« J’ai longtemps cherché le moyen de me rendre insupportable à mes contemporains ». La phrase est célèbre. Elle est de Léon Bloy et marque l’ouverture de l’aventure du Pal, journal éphémère et cependant fort intéressant, dans lequel Bloy donna certaines de ses plus terrifiantes diatribes. Les « confus », ceux qui confondent éternellement jugement moral et jugement littéraire vous inciteront à ne pas lire cette réédition, n’en parlant pas, oublieux des principes mêmes de cette démocratie qu’ils invoquent à tire-larigo, exerçant par leur silence ou leur nuisance la pire des censures qui puisse être infligée à un écrivain à l’écriture de tonnerre comme Léon Bloy. Il va de soi que refuser la confusion entre morale et littérature ne conduit pas à donner des blancs-seings à Bloy mais, tout en vomissant certaines diatribes pour le moins antisémites, à lui reconnaître plus que du talent. Et une certaine modernité : « Notre époque de faiseurs d’affaires et de cabots dans tous les genres est tellement abjecte que rien, je crois, – sinon la fuite ailée de Mercure ou l’indifférence du spectateur –, n’est presque plus capable de toucher personne ». Et l’on peut être étonné de lire une critique du spectaculaire intégré, en ces pages, longtemps avant la quête des situations.
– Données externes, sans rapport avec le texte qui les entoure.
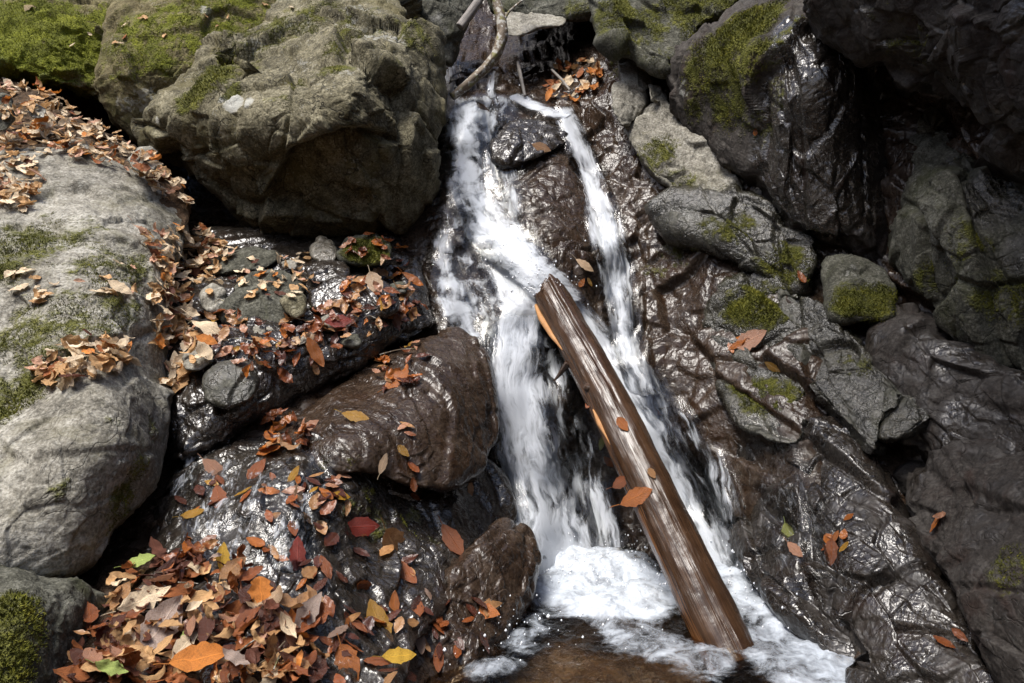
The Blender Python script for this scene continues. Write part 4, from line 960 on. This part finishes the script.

Il n’y a pas que le Bloy de la diatribe, il y a aussi celui qui crache sur le Catholicisme des bourgeois par amour de Dieu et pratique mystique ; celui qui réclame de l’homme qu’il « meure de bas en haut », ce Bloy qui éructe contre l’horizontalité faite sens de la vie de l’homme, l’infâme Chute, l’oubli de la verticalité, de l’être réel. Et ce Bloy là est impressionnant. Et oui, messieurs, oui, oui, l’on peut être républicain et aimer Bloy, n’en déplaise au manichéisme en vogue. Tout comme l’on peut apprécier son style et ses propos incroyables quand il s’en prend à cette même République : « Elle a quinze ans aujourd’hui, notre République, et elle a l’air d’avoir quinze siècles. Elle paraît plus vieille que les Pyramides, cette pubère sans virginité, tombée du vagin sanglant de la trahison ». Pour un peu, l’on croirait écouter un écrivain contemporain évoquer le régime « républicain » féodal sous le joug duquel nous vivons… Mais un écrivain qui oserait de tels mots aujourd’hui serait mis au ban de la société démocratique libérale. Du sens des mots en cette place forte nommée « monde moderne ».

Le Pal, réédition des quatre numéros du journal dirigé par Léon Bloy, accompagnée de documents destinés à un numéro cinq jamais paru, préfacée par Patrick Kéchichian, éditions Obsidiane, 2002, 160 pages, 18 €.